Le 13 septembre dernier, Maître Jean-Alex Buchinger a donc été entendu par la Commission d’enquête sur les éventuels dysfonctionnements de la justice et de la police dans l’affaire dite Sarah Halimi, commission présidée par le député Meyer Habib. Son récit, très posé et factuel, confirme que si la justice dans son ensemble, à commencer par la juge d’instruction, avait voulu éviter un procès à Kobili Traoré, elle ne s’y serait pas prise autrement, malgré la reconnaissance tardive, beaucoup trop tardive, de la nature antisémite du meurtre. Même la thèse de la consommation massive et inhabituelle de cannabis est contestée par les témoins, et la préméditation est si évidente que l’attitude de la justice est incompréhensible. Par ailleurs, on se demande comment des psychiatres peuvent évaluer la lucidité d’une personne plusieurs semaines après les faits, alors que les effets du cannabis s’estompent en quelques heures. Mystère…
C’est enfin méconnaître, comme nous l’avons déjà écrit, ce qu’est un fanatique religieux : sa démence supposée est consubstantielle à sa mise en transe religieuse lorsqu’il souhaite passer à l’acte.
Comme en atteste l’audition fort éclairante de Maître Jean-Alex Buchinger, si le procès du meurtrier de Sarah Halimi n’aura certainement pas lieu, il faut espérer que la loi qui portera le nom de cette dernière assurera que de tels procès (dont le climat ambiant laisse augurer de prochains crimes antisémites) aient bien lieu à l’avenir.

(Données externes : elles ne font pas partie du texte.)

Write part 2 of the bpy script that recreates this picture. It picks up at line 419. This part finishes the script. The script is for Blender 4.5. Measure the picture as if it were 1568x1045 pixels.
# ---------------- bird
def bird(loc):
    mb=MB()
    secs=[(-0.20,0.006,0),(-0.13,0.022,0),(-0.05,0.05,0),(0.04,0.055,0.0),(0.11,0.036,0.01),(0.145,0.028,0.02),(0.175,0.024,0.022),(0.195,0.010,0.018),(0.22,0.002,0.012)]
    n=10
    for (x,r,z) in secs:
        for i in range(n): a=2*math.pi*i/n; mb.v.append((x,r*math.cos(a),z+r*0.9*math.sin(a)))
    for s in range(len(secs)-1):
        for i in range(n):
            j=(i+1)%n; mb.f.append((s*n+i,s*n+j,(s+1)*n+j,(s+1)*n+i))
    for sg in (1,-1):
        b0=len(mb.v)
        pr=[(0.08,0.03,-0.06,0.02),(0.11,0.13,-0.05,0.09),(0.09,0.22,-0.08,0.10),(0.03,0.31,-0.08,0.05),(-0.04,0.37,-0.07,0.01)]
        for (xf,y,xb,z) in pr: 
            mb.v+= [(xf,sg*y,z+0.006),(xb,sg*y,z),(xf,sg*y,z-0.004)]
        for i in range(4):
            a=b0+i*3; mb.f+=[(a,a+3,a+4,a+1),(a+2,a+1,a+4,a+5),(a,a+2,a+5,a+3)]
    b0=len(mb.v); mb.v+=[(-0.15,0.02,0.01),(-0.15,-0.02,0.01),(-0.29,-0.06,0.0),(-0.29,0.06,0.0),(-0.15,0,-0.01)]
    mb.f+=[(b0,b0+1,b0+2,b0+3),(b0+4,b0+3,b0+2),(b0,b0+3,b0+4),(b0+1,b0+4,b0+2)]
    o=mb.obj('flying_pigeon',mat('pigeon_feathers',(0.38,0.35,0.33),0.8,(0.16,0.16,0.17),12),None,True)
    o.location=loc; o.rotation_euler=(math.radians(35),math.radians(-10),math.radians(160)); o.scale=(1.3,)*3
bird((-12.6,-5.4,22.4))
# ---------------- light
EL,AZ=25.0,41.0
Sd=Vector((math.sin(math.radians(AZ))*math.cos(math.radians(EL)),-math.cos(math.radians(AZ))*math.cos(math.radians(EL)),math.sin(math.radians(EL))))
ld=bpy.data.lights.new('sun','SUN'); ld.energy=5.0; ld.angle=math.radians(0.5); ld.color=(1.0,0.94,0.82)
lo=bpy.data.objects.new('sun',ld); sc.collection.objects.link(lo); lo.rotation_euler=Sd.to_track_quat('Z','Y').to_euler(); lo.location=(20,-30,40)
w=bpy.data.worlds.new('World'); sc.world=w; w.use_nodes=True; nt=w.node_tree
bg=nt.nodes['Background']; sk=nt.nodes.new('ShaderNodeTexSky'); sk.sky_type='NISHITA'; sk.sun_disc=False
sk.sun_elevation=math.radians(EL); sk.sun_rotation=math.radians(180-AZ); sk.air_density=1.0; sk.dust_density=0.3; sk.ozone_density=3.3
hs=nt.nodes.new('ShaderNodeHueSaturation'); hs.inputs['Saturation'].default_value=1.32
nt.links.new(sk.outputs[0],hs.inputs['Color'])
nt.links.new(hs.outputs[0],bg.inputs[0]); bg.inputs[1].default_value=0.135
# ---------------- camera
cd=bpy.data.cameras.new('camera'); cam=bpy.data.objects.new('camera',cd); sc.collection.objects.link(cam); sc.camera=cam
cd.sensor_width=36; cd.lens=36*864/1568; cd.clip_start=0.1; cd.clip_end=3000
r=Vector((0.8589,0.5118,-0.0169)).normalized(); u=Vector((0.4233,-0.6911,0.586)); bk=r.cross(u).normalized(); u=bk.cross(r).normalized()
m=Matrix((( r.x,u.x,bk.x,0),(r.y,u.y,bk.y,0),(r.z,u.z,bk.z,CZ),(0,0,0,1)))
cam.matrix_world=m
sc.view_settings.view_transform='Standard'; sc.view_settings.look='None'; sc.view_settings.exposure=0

Comme nous le confie Meyer Habib, président de la commission d’enquête sur les éventuels dysfonctionnements de la justice et de la police dans l’affaire dite Sarah Halimi : « cette loi Halimi, nous allons la voter bien entendu mais la réalité est qu’en état du droit actuel, nous aurions pu avoir un procès de Madame Halimi. »
De son côté, Naïma Moutchou, députée de la majorité LREM, se veut rassurante : dans un entretien avec France Info, elle assure que : « la Cour de cassation, la plus haute juridiction interpelle nos législateurs pour dire qu’elle ne peut pas dire que tel ou tel est irresponsable parce que la loi ne distingue pas en fonction de l’origine du trouble. C’est cette défaillance qui crée l’injustice aujourd’hui. C’est ça qui doit être réglé. Ce n’est donc pas une loi de circonstance. »
Espérons que l’avenir ne démentira pas l’élue de la République.